Chicago museum of veterans' art battles for survival
Joe Fornelli knows the art of survival.
In 1965, when he was 22, the Chicago native was drafted and sent to Vietnam, where he served in an army helicopter unit.
"So many crazy things happened, people getting killed or wounded or burned," Fornelli said. "You never get over it."
He found solace in art. One time he used instant coffee and water to paint the realities of war.
Fornelli and his fellow veteran artists find themselves in the midst of another battle -- to save their beloved National Veterans Art Museum in Chicago, which is struggling.
The museum houses more than 2,000 pieces of art by veterans from World War II to the current conflicts in the Middle East.
"We've got trained artists. We've got self-taught artists. We have people that probably would not even consider themselves artists," said Mike Helbing, 64, a professional artist, Vietnam vet and the museum's chairman.
What is now the National Veterans Art Museum started in 1981 as a traveling exhibit but found a home in 1996 when it bought an abandoned building from Chicago for one dollar.
"It was just a rat hole," said Fornelli, an artist liaison and one of the co-founders.
The building was in Chicago's South Loop, a largely industrial neighborhood then, that museum directors hoped would eventually draw tourists. Instead, it boomed as a residential neighborhood of expensive condos and townhomes.
In 2007 and in dire financial straits, the museum sold the building back to the city using the money to dig out of a financial hole. The building was then sold to the Chicago Park District, and the museum is now a rent-free tenant.
"They hoped things would turn around but did not have a turnaround plan," said Levi Moore, the museum's executive director, who was hired a year ago.
The museum has a use agreement with the park district that expires next April. After that, the museum will have to go. Moore said that leaves less than a year to raise more than $3 million dollars and find a new home. The money would pay to set up shop in a new location and ensure operating costs were covered for several years.
With the country slowly digging out of the economic downturn, the timing could not be worse.
More than 70 percent of museums in the United States reported economic stress, according to an April 2011 report from the American Association of Museums. Ford Bell, the association's president, said small museums are "vulnerable" in a fragile economy because they do not have the endowments of larger museums and have less in reserve.

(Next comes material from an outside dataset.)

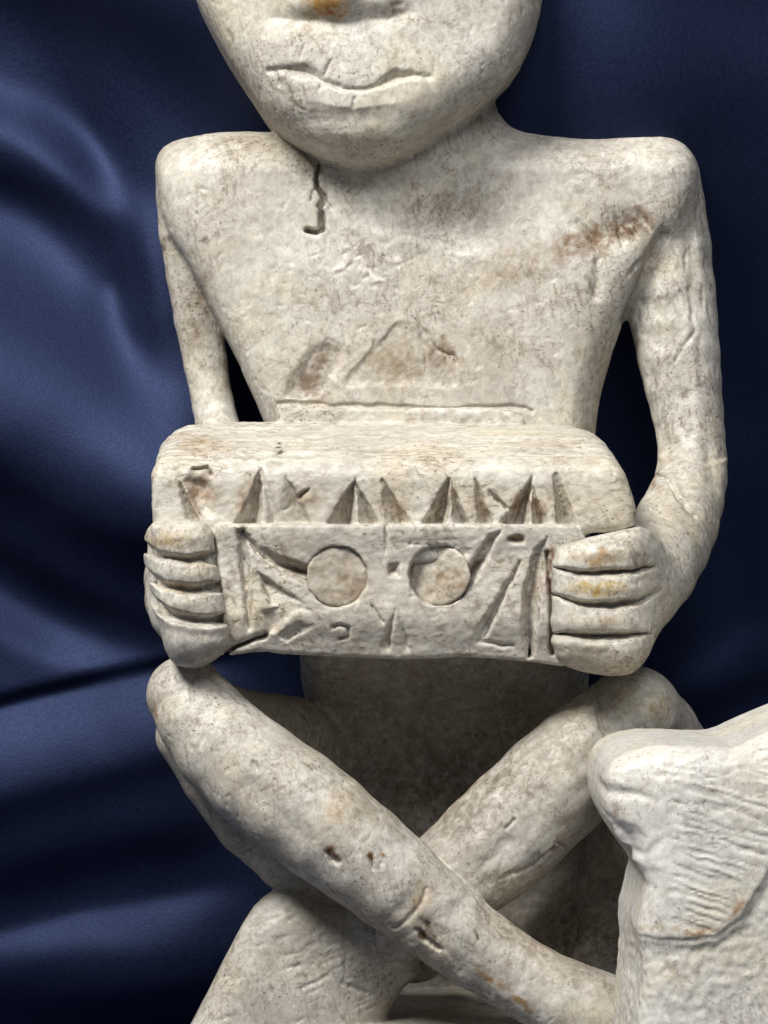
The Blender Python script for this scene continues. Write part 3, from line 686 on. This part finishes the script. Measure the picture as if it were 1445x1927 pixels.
R_p.ridge([(520, 1190), (560, 1160), (600, 1166)], 8, 9); R_p.ridge([(560, 1205), (590, 1186)], 7, 7)
R_p.blob(642, 1188, 9, 9, -8); R_p.cut([(628, 1182), (640, 1174), (656, 1182), (656, 1198), (640, 1204)], 5, 8)
ramp_pit(R_p, [(946, 994), (918, 1004), (884, 1056), (862, 1100), (850, 1136), (874, 1126), (905, 1080)], 34, (870, 1030), (905, 1080), 2.0)
ramp_pit(R_p, [(770, 1012), (862, 1012), (885, 1034), (872, 1058), (780, 1050)], 5, (820, 1000), (826, 1060), 0.7)
vcut(R_p, (977, 1058), (892, 1216), 3, 17, 26, 0.3, True)
ramp_pit(R_p, [(1037, 998), (1002, 1034), (984, 1100), (976, 1190), (990, 1240), (1006, 1240), (1018, 1120), (1030, 1050)], 30, (1030, 1120), (984, 1120), 1.8)
R_p.cut([(900, 1206), (930, 1212), (965, 1216)], 6, 8); R_p.pit([(950, 1010), (988, 1008), (988, 1024), (955, 1026)], 13, 1.4)
vcut(R_p, (743, 1144), (722, 1232), 3, 12, 14, 0.3, True); vcut(R_p, (748, 1146), (768, 1232), 3, 9, 9, 0.2, True)
R_p.cut([(727, 988), (725, 1050)], 6, 10, 'v', 'end'); R_p.pit([(730, 1058), (752, 1058), (754, 1084), (732, 1086)], 16, 1.2)
R_p.ridge([(775, 1130), (800, 1146), (835, 1150), (868, 1142), (890, 1110), (945, 1008)], 8, 8)
R_p.ridge([(600, 1140), (640, 1150), (680, 1138)], 8, 6)
R_p.cut([(400, 988), (404, 1050), (412, 1120), (416, 1200)], 9, 14)
R_p.cut([(1028, 1040), (1036, 1120), (1040, 1230)], 7, 16)
R_p.cut([(425, 1228), (470, 1206), (500, 1194)], 7, 22); R_p.cut([(700, 1140), (720, 1170)], 5, 6)
for k in range(6): R_p.cut([(768+k*17, 1020), (776+k*17, 1028)], 4, 7, 'v', 'both')
R_p.A *= 1.4
R_p.warp(2.2, 16, 44)
for ex_, ey_, er_, ed_ in ((634, 1085, 57, 26), (826, 1082, 57, 50)):
    R_p.A = np.maximum(R_p.A, ed_*sstep(er_+1.5, er_-3.5, np.hypot(R_p.X-ex_, R_p.Y-ey_)+1.2*noise2(R_p.X/12, R_p.Y/12, 77))).astype(np.float32)
panel = [(286, 986), (1080, 986), (1100, 1010), (1100, 1240), (1060, 1256), (1000, 1246), (880, 1237), (750, 1241), (600, 1235), (530, 1232), (500, 1226), (470, 1228), (430, 1234), (330, 1234), (300, 1150)]
box = Build(); box.ops = list(upper.ops)
box.add(Slab(panel, 300, 25, 324, 8, 0, relief=R_p, bend=lambda px, py: -34*sstep(1150, 1260, py)-10*sstep(990, 1060, py)), 3)
# lip on the back edge of the lid against the belly
box.add(Slab([(524, 764), (700, 768), (940, 768), (985, 786), (985, 840), (518, 840)], 30, -20, 45, 8, 0), 4)
def rough_box(P, N):
    x, y, z = P.T
    return (2.0*noise(x/80, y/60, z/60, 11)+0.8*noise(x/26, y/13, z/13, 12)+0.6*noise(x/9, y/7, z/7, 13)
            + 1.4*noise(x/120, y/6, z/9, 14)*sstep(0.3, 0.8, N[:, 1]))
btints = [(375, 925, 34, 42, 0, (0.62, 0.46, 0.38), 0.9), (395, 890, 14, 10, 0, DK, 0.5), (526, 846, 7, 6, 0, (0.2, 0.13, 0.08), 1.4), (375, 835, 60, 18, 0.1, (0.8, 0.66, 0.48), 0.8),
          (460, 940, 16, 46, 0.5, (0.55, 0.40, 0.30), 0.9), (575, 940, 45, 30, 0.4, (0.74, 0.64, 0.54), 0.8), (645, 950, 16, 40, 0.5, (0.55, 0.45, 0.36), 0.8), (740, 955, 40, 30, 0, (0.68, 0.58, 0.48), 0.8),
          (830, 950, 18, 44, 0.5, (0.58, 0.46, 0.36), 0.8), (900, 950, 24, 30, 0, (0.7, 0.56, 0.46), 0.7), (975, 950, 16, 40, 0.5, (0.55, 0.40, 0.32), 0.8), (1010, 960, 18, 26, 0, (0.66, 0.48, 0.4), 0.7),
          (740, 1072, 12, 12, 0, (0.40, 0.28, 0.22), 1.2), (1033, 1080, 5, 70, 0, (0.5, 0.3, 0.22), 1.2), (560, 1075, 50, 14, 0.5, (0.64, 0.54, 0.44), 0.7), (845, 1060, 30, 30, 0, (0.8, 0.76, 0.68), 0.6),
          (640, 1085, 60, 60, 0, (0.80, 0.73, 0.64), 0.9), (520, 1170, 60, 40, 0.2, (0.82, 0.74, 0.62), 0.6), (450, 990, 40, 8, 0, (0.9, 0.8, 0.6), 0.5), (970, 1018, 18, 7, 0, (0.5, 0.4, 0.32), 1.0), (1005, 1100, 14, 60, 0.3, (0.7, 0.6, 0.5), 0.6)]
lo, hi = box.bounds()
P, Q = surface(box, lo, hi, 2.8)
bo = skin('box', P, Q, M_box, fig, btints, rough_box, 2)
bo['label'] = 'ivory bone box carved with teeth and round eyes'
print('box', len(P), len(Q))
# the two round eyes set into the front
def eye(px, py, r, z, seed, lean):
    f = Build(); pts = [(px+r*math.cos(t*math.pi/16), py+r*math.sin(t*math.pi/16)) for t in range(32)]
    f.add(Slab(pts, z, z-26, z, 6, 0, bend=lambda a, b: lean*(a-px)), 1)
    lo, hi = f.bounds(); P, Q = surface(f, lo, hi, 2.8, 4)
    def rg(P, N): x, y, z = P.T; return 1.6*noise(x/22, y/22, z/22, seed)+1.0*noise(x/8, y/8, z/8, seed+1)
    o = skin('eye', P, Q, M_box, None, [(px+6, py+2, 9, 16, 0.5, (0.6, 0.5, 0.4), 0.9), (px, py, 70, 70, 0, (0.80, 0.74, 0.66), 1.0), (px+34, py+20, 18, 30, 0.5, (0.6, 0.5, 0.42), 0.8)], rg, seed)
    o.parent = bo
    return o
eye(634, 1085, 58, 309, 51, -0.10); eye(826, 1082, 58, 302, 57, 0.42)

# ------------------------------------------------------------------ the paler carving in front
ZF = 640.0
R_w = Field(1050, 1250, 1950, 2600, 2.5)
cre = [(1170, 1752), (1260, 1758), (1335, 1750), (1385, 1712), (1420, 1655), (1450, 1600), (1520, 1540), (1620, 1500)]
d, T = R_w.line_dist(cre)
R_w.cut(cre, 7, 4)
below = sstep(-6, 22, R_w.Y-np.interp(R_w.X, [p[0] for p in cre], [p[1] for p in cre]))
R_w.A += below*9
R_w.cut([(1135, 1484), (1195, 1488), (1246, 1500)], 20, 9, 'v', 'end'); ramp_pit(R_w, [(1130, 1520), (1245, 1566), (1232, 1600), (1214, 1650), (1170, 1604)], 22, (1235, 1545), (1160, 1600), 0.6)
R_w.ridge([(1240, 1495), (1215, 1570), (1195, 1650)], 16, 8)
for i in range(170):
    rr = random.Random(8000+i); x, y = rr.uniform(1230, 1480), rr.uniform(1430, 1720); l = rr.uniform(50, 140)
    if y > np.interp(x+l, [p[0] for p in cre], [p[1] for p in cre])-12: continue
    R_w.cut([(x, y), (x+l, y+l*rr.uniform(0.25, 0.38))], rr.uniform(3, 6), rr.uniform(2.0, 5.0), 'v', 'both')
for i in range(26):
    rr = random.Random(8200+i); x, y = rr.uniform(1140, 1400), rr.uniform(1400, 1460); l = rr.uniform(30, 90)
    R_w.cut([(x, y), (x+l, y-l*rr.uniform(0.1, 0.3))], rr.uniform(4, 7), rr.uniform(1.5, 4), 'v', 'both')
R_w.warp(3, 22, 61)
wp = [(1119, 1440), (1134, 1414), (1165, 1396), (1230, 1384), (1330, 1390), (1362, 1386), (1402, 1369), (1445, 1350), (1560, 1300), (1680, 1300), (1770, 1380), (1810, 1500), (1800, 1700), (1780, 2000), (1790, 2600), (1150, 2600),
      (1162, 1990), (1168, 1900), (1180, 1810), (1172, 1745), (1190, 1665), (1197, 1638), (1162, 1592), (1130, 1545), (1114, 1490)]
wp = [(p[0]+16, p[1]+12) for p in wp]
carv = Build(); carv.add(Slab(wp, ZF, ZF-330, ZF+90, 30, 1, relief=R_w, bend=lambda px, py: -30*sstep(1300, 1120, px)-24*sstep(1470, 1370, py)), 1)
carv.sub(floor_plane, 2)
def rough_w(P, N):
    x, y, z = P.T; s = (D-ZF)/D; px = x/s+CX; py = CY-y/s
    lower = sstep(0, 30, py-np.interp(px, [p[0] for p in cre], [p[1] for p in cre]))
    return 2.0*noise(x/70, y/70, z/70, 71)+0.8*noise(x/18, y/10, z/14, 72)+lower*(1.7*noise(x/11, y/11, z/11, 73)+0.9*noise(x/6, y/6, z/6, 74))
wt = [(1315, 1755, 40, 8, -0.1, (0.62, 0.46, 0.34), 1.1), (1385, 1712, 30, 9, -0.9, (0.6, 0.42, 0.32), 1.1), (1240, 1750, 60, 8, 0, (0.75, 0.66, 0.54), 0.7), (1160, 1525, 30, 6, 0.6, (0.66, 0.58, 0.48), 0.8), (1270, 1830, 40, 8, 1.2, (0.78, 0.66, 0.52), 0.5)]
lo, hi = carv.bounds(); lo[1] = max(lo[1], -1700)
P, Q = surface(carv, lo, hi, 3.6)
wo = skin('carving', P, Q, M_white, None, wt, rough_w, 3)
wo.name = 'bone_carving'
wo['label'] = 'paler bone carving with hatched snout and stippled body in front at lower right'; wo['category'] = 'carving'
print('carving', len(P), len(Q))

On the day Dallas resident Robert Cogswell, 44, and his friends visited the museum they had to walk through a bevy of young children in a summer camp hosted by the park district to get to the elevators.
But when they arrived at the third-floor galleries the art moved Cogswell to tears. The images and exhibits connected him to his brother, who was thousands of miles away deployed on his fourth tour of duty in Kuwait.
"There are a lot of soldiers going through this for us, so that we can live the way we live," Cogswell said as he meandered through the rooms.
The work on display ranged from photographs to paintings to sculptures, like Helbing's seven-foot-tall steel and felt piece, which he called a human flame as a tribute to a friend who died when his helicopter went down in Vietnam.
"His name was Greg, I think," said Helbing, who spent 15 months in combat. "I know what he looked like. He had glasses, 6'3', blond-headed ... He was charred like a burned hot dog."
Associate Professor Joseph Troiani, 62, founder of the military psychology program at Chicago's Adler School of Professional Psychology uses the museum, which attracts 4,500 visitors a year, as a training ground for working with vets. Over the years he has taken hundreds of people there.
"It gives them the opportunity to see the expression of war and combat," said Troiani, also a retired Navy commander. For veterans, "it's so much a part of the healing process," he said. "It's very cathartic for vets" either to produce their own art or see the work of others.
Every piece has a story. In the middle of one room laid a statue of a dying Iraqi man waving his hands in the sand. On one wall hung peaceful landscapes created by a Vietnam vet later in his life. And suspended from the second floor ceiling were more than 58,000 hanging dog tags, one for every U.S. casualty of Vietnam.
"That's what brought the artists together, the guys who didn't make it," said Fornelli.
But he said the veterans who did come home and continue to return home, keep the museum relevant and vital.
"We had a guy come in here," recalled Fornelli. "I cry when I think of this. Anyway, he was going to kill himself. He was a Vietnam vet ... He comes in here and looks around and says: 'Jesus Christ I thought I was the only one who felt like this.'
"I don't know of any art collection that has saved someone's life," Fornelli said.